6. Refrigerate until you need it. My refrigerator is set for 37F. On brew day, I get out a jar or two (I use 1 jar per 5 gallons) in the morning and put them on the kitchen counter to bring them up to room temp. Shake every now and then to get the yeast in suspension.
7. Pitch when you're ready.

You can do even more if you want. Between #4 and #5, set the jars on the counter for 15 or 20 minutes. It should settle out into 3 layers, the top layer is beer/water, the middle layer is your yeast, the bottom layer is trub. You can pour off the beer/water and yeast into another jar and leave most of the trub behind. You can repeat this several times until what you have is pretty much just yeast.

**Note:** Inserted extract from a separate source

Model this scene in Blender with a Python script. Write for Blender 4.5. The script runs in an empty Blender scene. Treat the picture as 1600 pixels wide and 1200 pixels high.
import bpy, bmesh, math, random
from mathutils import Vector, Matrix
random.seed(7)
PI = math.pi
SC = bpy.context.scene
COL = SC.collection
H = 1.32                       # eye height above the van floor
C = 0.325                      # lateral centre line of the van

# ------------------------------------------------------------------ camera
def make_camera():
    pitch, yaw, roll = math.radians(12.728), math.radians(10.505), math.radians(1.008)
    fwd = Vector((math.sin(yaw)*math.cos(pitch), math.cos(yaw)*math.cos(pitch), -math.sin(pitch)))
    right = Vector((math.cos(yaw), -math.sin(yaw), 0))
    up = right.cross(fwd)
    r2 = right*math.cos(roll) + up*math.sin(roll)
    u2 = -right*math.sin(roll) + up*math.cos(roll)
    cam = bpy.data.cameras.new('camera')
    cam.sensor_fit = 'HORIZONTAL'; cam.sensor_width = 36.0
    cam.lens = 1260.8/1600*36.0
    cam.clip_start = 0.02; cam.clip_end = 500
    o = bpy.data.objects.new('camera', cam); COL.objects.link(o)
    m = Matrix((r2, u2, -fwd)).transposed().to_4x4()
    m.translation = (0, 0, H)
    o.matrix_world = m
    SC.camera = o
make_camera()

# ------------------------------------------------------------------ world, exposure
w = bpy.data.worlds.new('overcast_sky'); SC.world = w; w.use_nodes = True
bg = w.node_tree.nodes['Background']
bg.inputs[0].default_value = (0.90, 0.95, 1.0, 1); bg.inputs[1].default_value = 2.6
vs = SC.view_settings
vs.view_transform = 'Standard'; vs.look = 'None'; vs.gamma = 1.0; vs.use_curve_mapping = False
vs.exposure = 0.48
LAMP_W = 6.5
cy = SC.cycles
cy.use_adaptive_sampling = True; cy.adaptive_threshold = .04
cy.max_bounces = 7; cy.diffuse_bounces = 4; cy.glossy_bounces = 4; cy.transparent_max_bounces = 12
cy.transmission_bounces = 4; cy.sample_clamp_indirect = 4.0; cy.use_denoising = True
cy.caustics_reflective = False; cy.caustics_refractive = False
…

I've used yeast as old as 2 months doing this and have not had any problems -- well, not any problems that I can attribute to the yeast, anyway.

Some pictures while harvesting yeast:

Mason jars are sanitized and draining.



I added a bottle of water because it looked like I got most of the beer siphoned off and it looks there is some yeast stuck to the bottom.



Yeast in the jars. I let them sit for a couple of hours so I could take some pics of the yeast separating out, but they really looked just the same, so I just put them in the fridge. It seems to me that the combination of whole hops, which form a filter bed in the boil kettle and the counter-flow chiller, there really isn't much trub that makes it into the fermenter.

Friday, February 19, 2010

Blowout!

I've never had this happen in this fermenter. 10 gallons of beer in a 15.5 gallon keg, I've never had a blowout, until today. This is the batch I brewed on Wednesday, I pitched directly on a yeast cake from a batch I brewed about 2 weeks ago. Perhaps I should have removed some of that yeast. After I got it all cleaned up, I put on a blow off tube into a growler of star-san.

Update, next day: I need a bigger blowoff tube. I had more mess on the floor this morning. It's a good thing I'm fermenting in the garage with a concrete floor. I looked back through this blog, and found that there had been a "massive blowoff" on a previous batch of Panama Red. Hmm.


Inside the fermentation box, what a mess:



More mess:



Inside the fermenter:



A shot of the Panama Red that I went to get a glass of when I noticed the mess. As it happens, it's another batch of Panama Red in the fermenter. It's hard to tell from the picture, but that beer is crystal clear with a nice rocky head. My guess is it's close to the last glass out of that keg.

Wednesday, February 17, 2010

Batch 87, Panama Red

I still have a lot of empty kegs and some time, so I brewed on a Wednesday. A pretty smooth day, except for the grinding of the grain. For some reason, the new Gambrinus 2-row that I have didn't want to feed. No problem at all with the Crystal 60 or Chocolate. Maybe next time I'll try conditioning the Gambrinus first.

A 10 gallon batch.

20.25 lb 2 row (Gambrinus, Canadian)
1.5 lbs Crystal 60
4 oz Chocolate

Mash at 154F for 60 minutes. I used my IC as a heat exchanger again, and again was able to keep the mash at very consistent 154F.

2 oz Mt Hood, FWH
2 oz Nugget, 60 minutes
2 oz Cascade, 30 minutes
2 oz Cascade, 5 minutes
2 oz Mt Hood, 5 minutes

All the hops are home grown, the Nugget is from Steve P, the rest I grew myself. I only did a 60 minute boil today instead of the usual 90 minutes. My propane tank was a little light, and I wasn't sure there would be enough to do 90 minutes.

Pitched this batch on the yeast cake from batch 86, Wyeast 1272.

Some notes:

165F water from the HLT put the mash right at 154F. The outside temp was 50F. I used 8 gallons of water to mash.

First sparge, I added 2.5 gallons of water from the HLT, then ran off 7 gallons into the BK.

Second sparge, added 5 more gallons of water from the HTL, then ran off 5.5 gallons into the BK for a total of 12.5 gallons to boil.

OG: 1.064 actual. Recipe says it should be 1.056, so somehow I did better than usual.

Some brew day pics:

Weighing the grain



Grinding grain. I had some trouble with the 2-row


Mikki the brew dog keeps an eye on the pump.



I noticed my hops are coming up in the garden when I was dumping spent grains on the compost pile. The sprouts are tiny, but there they are, mid-February!



Just about done, pumping from BK through CFC to fermenter.